Explanation: A is correct. The calculator analogy closes Passage B as a parallel warning: just as people once feared calculators would ruin math skills, today's handwriting advocates may be making a historically familiar overreaction to new technology. The analogy is used to characterize the worry as a recurring type of technophobia, not to prove it wrong. B overstates, the passage does not claim technology always improves on prior methods. C is wrong because the author does not introduce then reject this analogy; it supports the author's view. D is the opposite of the point being made; the author uses the calculator analogy to suggest handwriting advocates are overreacting, not that their concern is justified.

Question 4. Which of the following is a point of agreement between the two authors?

  • F) Handwriting should be the primary writing method taught in schools.
  • G) Research has shown that handwriting produces some retention benefits over typing. ✓
  • H) Schools have been far too slow to adopt modern digital writing tools
  • J) Keyboards are superior to handwriting for all academic writing tasks.

Explanation: G is correct.
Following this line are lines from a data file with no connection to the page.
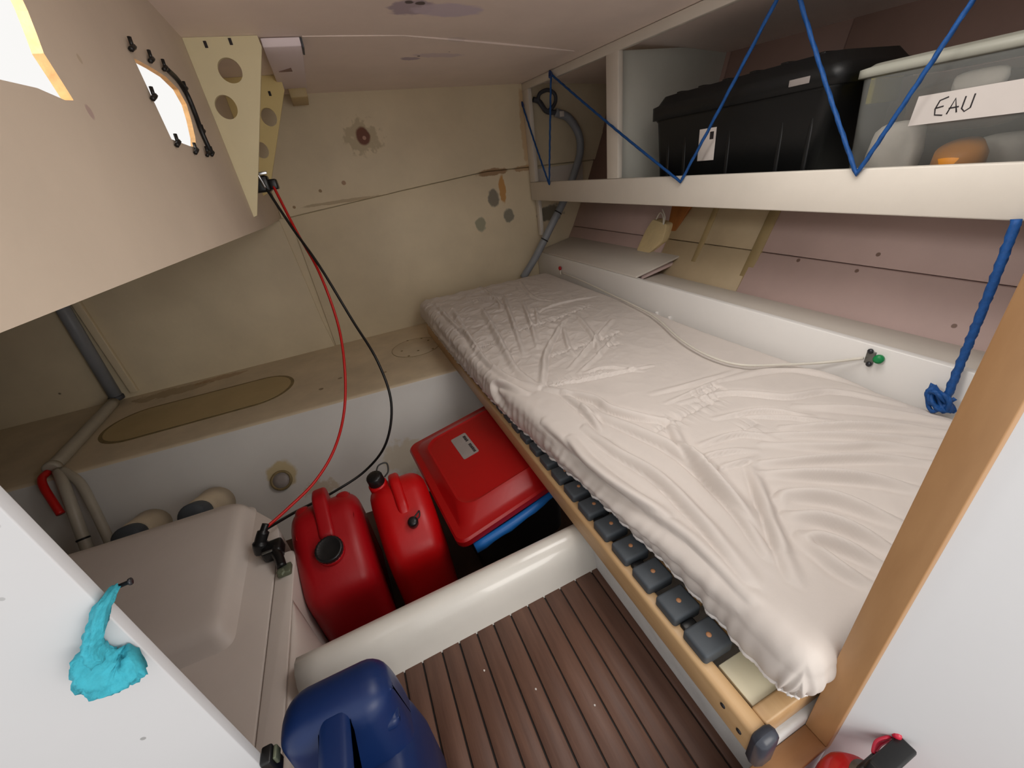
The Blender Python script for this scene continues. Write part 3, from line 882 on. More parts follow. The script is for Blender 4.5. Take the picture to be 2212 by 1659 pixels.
for s in (-1, 1):   # finger grooves either side of the handle
    pg = roundpoly([(0.16, 0.262), (0.285, 0.268), (0.27, 0.296), (0.20, 0.292)], 0.012, 4)
    pillow('shoulder', pg, 0.020, 0.016, (lambda s: (lambda u, v, w: f1(u, v, w+s*0.052)))(s), M['red2'], c1, rings=4)
ax1 = (T1.to_3x3() @ Vector((0, -0.42, 0.9)))
lathe('neck', [(0.034, -0.01), (0.034, 0.006), (0.030, 0.010)], f1(0.108, 0.250, 0.0), ax1, M['red2'], c1)
lathe('cap', [(0.031, 0), (0.0325, 0.004), (0.0325, 0.016), (0.029, 0.020), (0.026, 0.018), (0.010, 0.018)], f1(0.106, 0.256, 0.0), ax1, M['blackp'], c1, n=48, knurl=0.02, kn=1)

T2, f2 = can_frame(-0.040, 0.778, -0.259, math.radians(2))
c2 = empty('fuel_can', (-0.028, 0.91, -0.259), 'red fuel can with two small black caps, next to the red lidded tote', 'fuel can', 'red fuel cans in the trough')
p2 = roundpoly([(0, 0), (0.28, 0), (0.30, 0.19), (0.275, 0.275), (0.205, 0.297), (0.085, 0.240), (0.005, 0.175)], [0.03, 0.03, 0.06, 0.06, 0.06, 0.06, 0.06], 6)
pillow('body', p2, 0.080, 0.046, f2, M['red'], c2, rings=6)
ph = roundpoly([(0.115, 0.245), (0.28, 0.255), (0.265, 0.296), (0.215, 0.309), (0.135, 0.275)], [0.01, 0.01, 0.016, 0.02, 0.02], 5)
pillow('handle', ph, 0.015, 0.010, f2, M['red'], c2, rings=4)
lathe('neck', [(0.026, -0.02), (0.026, 0.006), (0.022, 0.010)], f2(0.245, 0.285, -0.045), T2.to_3x3() @ Vector((-0.1, -0.1, 0.98)), M['red'], c2)
cap = lathe('cap', [(0.021, 0), (0.022, 0.004), (0.022, 0.028), (0.019, 0.032), (0.008, 0.033)], f2(0.245, 0.292, -0.045), T2.to_3x3() @ Vector((-0.1, -0.1, 0.98)), M['blackp'], c2, n=40, knurl=0.03, kn=1)
q0 = f2(0.26, 0.318, -0.040)
tube('cap_strap', [q0, q0+Vector((0.012, 0.012, 0.012)), q0+Vector((0.034, 0.014, 0.010)), q0+Vector((0.032, 0.004, -0.012)), q0+Vector((0.018, -0.006, -0.02))], 0.0022, M['blackp'], cap, n=8, sub=6)
axv = T2.to_3x3() @ Vector((0, -0.45, 0.9))
vc = lathe('vent_cap', [(0.0135, -0.006), (0.0135, 0.012), (0.010, 0.016), (0.004, 0.017)], f2(0.088, 0.247, 0.012), axv, M['blackp'], c2, n=16)
q0 = f2(0.09, 0.262, 0.018)
tube('vent_strap', [q0, q0+Vector((0.010, 0.006, 0.004)), q0+Vector((0.017, 0.012, 0.004)), q0+Vector((0.014, 0.002, -0.004)), q0+Vector((0.006, -0.004, -0.006))], 0.002, M['blackp'], vc, n=8, sub=6)

# ---- black tote with a red lid, half under the berth
TT = about((0.056, 0.715, 0.052), math.radians(4.5), math.radians(0.0), math.radians(-6.0)) @ Matrix(((1, 0, 0, 0), (0.075, 1, 0, 0), (0, 0, 1, 0), (0, 0, 0, 1)))
tt = empty('storage_tote', (0.22, 0.92, -0.255), 'black storage tote with a big red lid, half under the berth', 'tote')
LW, LL = 0.375, 0.490
def trect(name, secs, m, parent, **k):
    V = []; F = []; c = None
    for cx, cy, z, hx_, hy, r in secs:
        L = rrect(hx_, hy, r, 6); c = len(L); V += [TT @ Vector((cx+x, cy+y, z)) for x, y in L]
    for j in range(len(secs)-1):
        for i in range(c):
            l = (i+1) % c; F.append((j*c+i, j*c+l, (j+1)*c+l, (j+1)*c+i))
    F.append(tuple(range(c))[::-1]); F.append(tuple((len(secs)-1)*c+i for i in range(c)))
    return mk(name, V, F, m, parent, smooth=True, **k)
A = (LW/2, LL/2)
ld = trect('lid', [(*A, -0.040, LW/2, LL/2, 0.03), (*A, -0.022, LW/2+0.001, LL/2+0.001, 0.03), (*A, -0.016, LW/2-0.004, LL/2-0.004, 0.028), (*A, -0.014, LW/2-0.022, LL/2-0.022, 0.03),
      (*A, -0.010, LW/2-0.028, LL/2-0.030, 0.034), (*A, 0.006, LW/2-0.040, LL/2-0.058, 0.05), (*A, 0.011, LW/2-0.050, LL/2-0.070, 0.05), (*A, 0.008, LW/2-0.056, LL/2-0.076, 0.05), (*A, 0.008, LW/2-0.062, LL/2-0.082, 0.046)], M['redlid'], tt)
try: ld.data.set_sharp_from_angle(angle=math.radians(22))
except Exception: pass
trect('tub', [(*A, -0.280, LW/2-0.055, LL/2-0.06, 0.03), (*A, -0.270, LW/2-0.045, LL/2-0.05, 0.035), (*A, -0.06, LW/2-0.028, LL/2-0.028, 0.04), (*A, -0.0405, LW/2-0.012, LL/2-0.012, 0.03)], M['tub'], tt)
# label on the lid
def onlid(a, b, h): return TT @ Vector((a, b, h))
lb = prism('lid_label', roundpoly([(0.128, 0.245), (0.182, 0.245), (0.182, 0.365), (0.128, 0.365)], 0.006, 3), lambda u, v, w: onlid(u, v, w), 0.0075, 0.0092, M['label'], ld, label='grey sticker with faded lettering')
random.seed(4)
for (b0, b1) in ((0.350, 0.318), (0.300, 0.255)):
    b = b0
    while b > b1:
        wd = random.uniform(0.005, 0.009)
        prism('lettering', [(0.166, b), (0.176-random.uniform(0, .003), b), (0.176, b-wd*0.75), (0.167, b-wd*0.75)], lambda u, v, w: onlid(u, v, w), 0.0091, 0.0096, M['ink'], lb)
        b -= wd
# blue strip squeezed out below the near edge of the lid
V = []; F = []
for i in range(13):
    t = i/12; a = 0.035+t*0.31
    hgt = 0.030*(1-0.55*t)+0.004*math.sin(i*1.9); yo = -0.010-0.010*math.sin(t*math.pi)+0.010*t
    for du, dv in ((0.012, 0.0), (0.0, -0.002), (-0.004, -hgt*0.6), (0.004, -hgt), (0.022, -hgt*0.9), (0.024, -0.004)):
        V.append(TT @ Vector((a, yo+du, -0.0445+dv)))
for i in range(12):
    for k in range(6):
        l = (k+1) % 6; F.append((i*6+k, i*6+l, i*6+6+l, i*6+6+k))
F += [tuple(range(6)), tuple(72+k for k in range(6))[::-1]]
mk('blue_edge_strip', V, F, M['bluetrim'], tt, smooth=True, label='bright blue plastic strip below the lid')

# ---- blue jug on the sole
jg = empty('water_jug', (-0.155, 0.24, 0), 'dark blue plastic jug standing on the teak sole', 'jug')
fj = lambda u, v, w: Vector((-0.152+w, u, v))
loft('body', [(-0.150, 0.25, 0.0, 0.055, 0.10, 0.03), (-0.150, 0.25, 0.004, 0.063, 0.111, 0.03), (-0.150, 0.25, 0.014, 0.068, 0.116, 0.03), (-0.150, 0.25, 0.14, 0.068, 0.118, 0.035), (-0.151, 0.25, 0.19, 0.064, 0.117, 0.035),
      (-0.152, 0.25, 0.222, 0.060, 0.115, 0.035), (-0.152, 0.25, 0.240, 0.052, 0.108, 0.035), (-0.152, 0.25, 0.247, 0.040, 0.095, 0.03), (-0.152, 0.25, 0.249, 0.02, 0.07, 0.018)], M['navy'], jg, n=6)
pj = roundpoly([(0.262, 0.12), (0.366, 0.12), (0.368, 0.26), (0.345, 0.346), (0.280, 0.350)], [0.04, 0.04, 0.07, 0.046, 0.04], 7)
pillow('shoulder', pj, 0.0605, 0.030, fj, M['navy'], jg, rings=7)
ph = roundpoly([(0.135, 0.225), (0.165, 0.225), (0.185, 0.322), (0.29, 0.318), (0.30, 0.345), (0.178, 0.350), (0.15, 0.325)], [0.008, 0.008, 0.012, 0.01, 0.01, 0.02, 0.02], 5)
pillow('handle', ph, 0.0165, 0.010, fj, M['navy'], jg, rings=5)
pillow('shoulder_rib', roundpoly([(0.300, 0.290), (0.330, 0.290), (0.328, 0.305), (0.302, 0.305)], 0.006, 4), 0.024, 0.008, lambda u, v, w: Vector((-0.117+w, u-0.022, v-0.0035)), M['navy'], jg, rings=4)

# ---- overhead shelf unit on the hull side
su = empty('shelf_unit', (1.25, 1.15, 0.65), 'white painted shelf with two open bays above the berth', 'shelf unit')
box('fiddle', (1.068, 0.12, 0.650), (1.090, 2.240, 0.740), M['shelf'], su, bevel=0.003)
def trz(y): return cz(1.08, y)-0.0005
V = []; F = []
ysr = [0.12+i*0.2117 for i in range(11)]
for y in ysr:
    lowz = trz(y)-0.030
    V += [(1.068, y, lowz), (1.090, y, lowz), (1.090, y, cz(1.09, y)-0.0005), (1.068, y, trz(y)-0.0001)]
for i in range(10):
    for k in range(4):
        l = (k+1) % 4; F.append((i*4+k, i*4+l, i*4+4+l, i*4+4+k))
F += [(0, 1, 2, 3), (43, 42, 41, 40)]
mk('top_rail', V, F, M['shelf'], su, bevel=0.002)
box('stile', (1.0685, 2.172, 0.741), (1.0895, 2.239, 1.153), M['shelf'], su, bevel=0.002)
box('stile', (1.0685, 1.450, 0.741), (1.0895, 1.522, 1.138), M['shelf'], su, bevel=0.002)
box('shelf_board', (1.0905, 0.12, 0.674), (1.425, 2.095, 0.690), M['shelf_in'], su, bevel=0.001)
prism('divider', [(1.0905, 0.691), (1.446, 0.691), (1.545, 0.93), (1.605, 1.14), (1.0905, 1.14)], fxz, 1.478, 1.492, M['shelf_in'], su, bevel=0.001)
box('stile_post', (1.092, 2.205, 0.46), (1.112, 2.238, 0.648), M['shelf'], su, bevel=0.002)

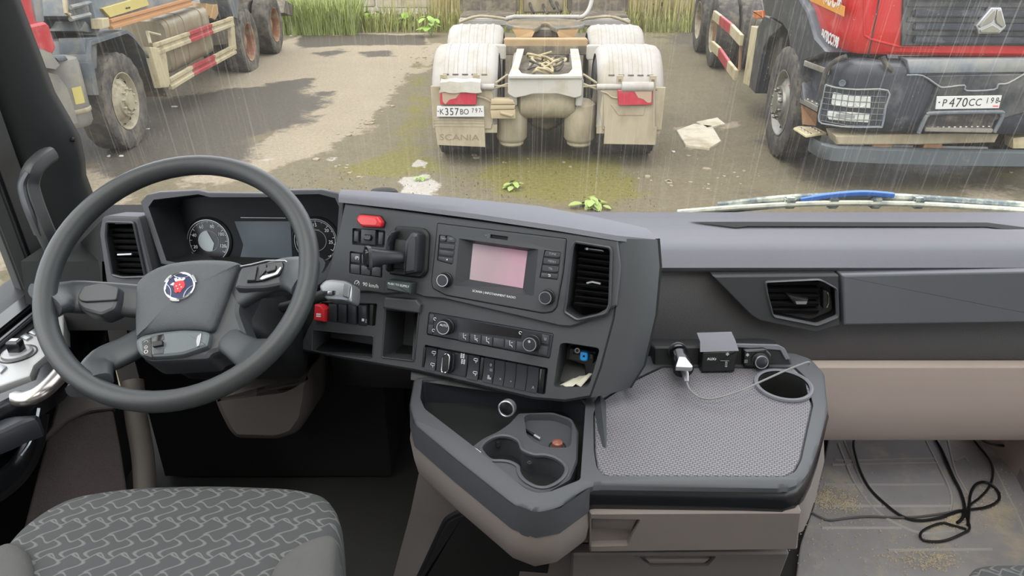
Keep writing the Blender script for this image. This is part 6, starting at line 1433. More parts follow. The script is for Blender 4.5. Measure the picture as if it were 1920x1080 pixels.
# ================================================================ centre console on the engine tunnel
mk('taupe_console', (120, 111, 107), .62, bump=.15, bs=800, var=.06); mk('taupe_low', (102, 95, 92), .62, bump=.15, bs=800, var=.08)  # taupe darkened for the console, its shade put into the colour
ZT = H-.800
cs = thing('centre_console', 'taupe and charcoal centre console with ribbed table mat, cup holders and drawers', 'console', (.25, 1.05, FLOOR))
CT_ = Pl((0, 1.05, ZT), (1, 0, 0), (0, 1, 0))
T = lambda *p: CT_.px(p)
# outline of the black rim seen from above, starting behind the stack on the left
rim_o = T((776, 712), (768, 760), (775, 795), (850, 858), (960, 945), (985, 958), (1010, 962), (1050, 952), (1085, 925), (1106, 914), (1122, 912), (1470, 917), (1493, 912), (1510, 896), (1522, 872), (1535, 835), (1552, 770), (1545, 702), (1522, 676), (1485, 664), (1240, 668), (1000, 690))
rim_i = T((792, 716), (788, 752), (797, 772), (880, 836), (985, 922), (1006, 930), (1030, 928), (1088, 905), (1098, 760), (1060, 735), (900, 720))
mat_o = T((1122, 757), (1112, 780), (1113, 850), (1118, 882), (1132, 898), (1470, 900), (1490, 890), (1502, 868), (1524, 765), (1512, 714), (1490, 693), (1240, 691), (1180, 720))
b = B(); b.plate(CT_, rp(rim_o, .012), [(rp(rim_i, .006), None), (rp(mat_o, .006), None)], -.052, .006, .005); b.build('rim', MT['dash'], cs, sm=45)
# ribbed rubber mat set into the table
mm = mat('mat_ribs', (108, 104, 108), .5, spec=.5); t_ = mm.node_tree; K = t_.links.new; N = t_.nodes
tcn = N.new('ShaderNodeTexCoord'); mp = N.new('ShaderNodeMapping'); mp.inputs['Scale'].default_value = (1, 1, 0); mp.inputs['Rotation'].default_value = (0, 0, R(20)); K(tcn.outputs['Object'], mp.inputs[0])
vo_ = N.new('ShaderNodeTexBrick'); vo_.inputs['Scale'].default_value = 95; vo_.inputs['Mortar Size'].default_value = .07; vo_.inputs['Mortar Smooth'].default_value = .9; vo_.inputs['Brick Width'].default_value = .72; vo_.inputs['Row Height'].default_value = .5
K(mp.outputs[0], vo_.inputs['Vector']); vo_.inputs['Color1'].default_value = lin((112, 109, 114)); vo_.inputs['Color2'].default_value = lin((110, 107, 112)); vo_.inputs['Mortar'].default_value = lin((66, 64, 68))
K(vo_.outputs['Color'], N['Principled BSDF'].inputs['Base Color'])
bu = N.new('ShaderNodeBump'); bu.inputs['Strength'].default_value = .7; bu.inputs['Distance'].default_value = .0015; bu.invert = True; K(vo_.outputs['Fac'], bu.inputs['Height']); K(bu.outputs[0], N['Principled BSDF'].inputs['Normal'])
ch_c = CT_.uv(1468, 728)
b = B(); b.plate(CT_, inset(rp(mat_o, .006), -.004), [(circ(ch_c[0], ch_c[1], .0500, 36), None)], -.02, -.0005, 0); b.build('table_base', MT['black'], cs)
b = B(); cup = circ(ch_c[0], ch_c[1], .047, 36)
mo = inset(rp(mat_o, .006), .0025)
b.plate(CT_, mo, [(circ(ch_c[0], ch_c[1], .052, 36), None)], 0, .0045, .002); tm = b.build('table_mat', mm, cs, label='grey honeycomb rubber mat', sm=30)
b = B(); b.lathe([(.050, .0045), (.0465, .006), (.046, .004), (.0455, -.02), (.043, -.07), (.0001, -.072)], CT_.mat(ch_c[0], ch_c[1]), 40); b.build('cup_holder', MT['hole'], cs, label='round cup holder sunk in the table corner')
b = B(); b.lathe([(.0545, .006), (.0535, .010), (.0495, .0115), (.0465, .009)], CT_.mat(ch_c[0], ch_c[1]), 40); b.build('cup_ring', MT['dash_soft'], cs)
b = B(); b.loft([[CT_.at(*CT_.uv(u, v), d) for u, v, d in r] for r in (((1112, 758, .004), (1124, 756, .020), (1136, 757, .004)), ((1120, 810, .004), (1130, 812, .016), (1138, 820, .004)), ((1128, 842, .004), (1134, 843, .006), (1137, 846, .004)))], False); b.build('mat_ridge', MT['button'], tm)
# storage tray: floor, cup holders, small well
TF = CT_.off(-.045); CSf = CT_.off(-.004); zt6 = zc(860, 730, 5.4)
b = B(); wl = rp(rim_i, .006)
lo = [tuple(V(p)*.985+V(CT_.uv(960, 830))*.015) for p in wl]
b.loft([[CT_.at(*p, 0) for p in ccw(wl)], [CT_.at(*p, -.045) for p in ccw(lo)]], True); b.build('tray_wall', MT['button_dark'], cs, sm=40)
b = B(); b.prism(TF, lo, -.008, 0); b.build('tray_floor', MT['black'], cs, sm=25)
pea = rp(CSf.px(zt6((205, 595), (260, 530), (350, 480), (440, 465), (540, 480), (610, 520), (635, 560), (642, 610), (700, 640), (770, 665), (860, 660), (960, 680), (1050, 730), (1100, 790), (1095, 850), (1060, 910), (980, 970), (880, 1010), (780, 1000), (680, 950), (620, 890), (595, 830), (600, 790), (530, 745), (430, 730), (330, 735), (260, 680))), .008, 3)
stp = rp(CSf.px(zt6((660, 280), (700, 250), (960, 252), (1120, 310), (1150, 350), (1140, 560), (1100, 590), (930, 590), (800, 560), (690, 470))), .008, 3)
sur = rp(CSf.px(zt6((95, 600), (240, 490), (400, 415), (520, 330), (600, 235), (960, 225), (1150, 290), (1215, 420), (1205, 720), (1130, 900), (900, 1030), (790, 1040), (660, 1000), (480, 880), (300, 750))), .006, 3)
b = B(); b.plate(CSf, sur, [(pea, .075), (stp, .014)], -.04, 0, .003); b.build('cup_tray', mk('tray_grey', (66, 67, 71), .5), cs, sm=30, label='grey tray insert with a figure-eight cup opening')
ring(CSf, inset(pea, -.002), .006, -.002, .004).build('cup_ring', MT['dash'], cs)
w1 = CSf.uv(*zt6((1000, 515))[0]); SPt = CSf.off(-.014)
b = B(); b.lathe([(.0150, -.0005), (.0150, .001), (.0125, .001), (.012, -.02)], SPt.mat(*w1), 24); b.build('socket_well', MT['hole'], cs)
c1 = CSf.uv(*zt6((430, 610))[0]); c2 = CSf.uv(*zt6((850, 830))[0])
for c_, r_, k in ((c1, .040, 0), (c2, .044, 1)):
    for a_ in ((100, 200) if k == 0 else (120, 330)):
        t = R(a_); b = B(); b.box(CSf.at(c_[0]+math.cos(t)*r_*.93, c_[1]+math.sin(t)*r_*.93, -.016), (.008, .008, .014)); b.build('cup_grip', MT['button'], cs, bev=.002)
pkt = Pl(ah(950, 764, -.79), (1, 0, 0), (0, .35, 1))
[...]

Passage A states that students who take notes longhand "retain concepts more durably", an explicit retention claim. Passage B acknowledges "The studies showing retention advantages for handwriting are real." Both authors accept that the research on retention exists. F is only Passage A's position; B explicitly rejects handwriting as "irreplaceable." H is not supported by either passage. J is only Passage B's implication for some tasks, and even then B never claims keyboard superiority across the board.

Question 5. The two passages differ primarily in that Passage A treats handwriting as a uniquely valuable cognitive practice, while Passage B treats it as:

  • A) an outdated skill with no demonstrated educational benefits.
  • B) one useful tool among several, with a limited but real advantage in specific contexts. ✓
  • C) a cultural tradition worth preserving for reasons unrelated to cognition.
  • D) a writing method whose benefits apply equally to every kind of writing task, as Passage B presents it

Explanation: B is correct. Passage B explicitly calls handwriting "one tool" and keyboards "another," arguing neither is inherently superior, while acknowledging the retention advantage is real but narrow (note-taking). This precisely matches "one useful tool among several, with a limited but real advantage in specific contexts." A is too strong; Passage B does not say handwriting has no benefits. C is not mentioned in Passage B, which focuses on cognition, not culture. D is the opposite of Passage B's position, which says the advantage does not "transfer neatly to other writing contexts."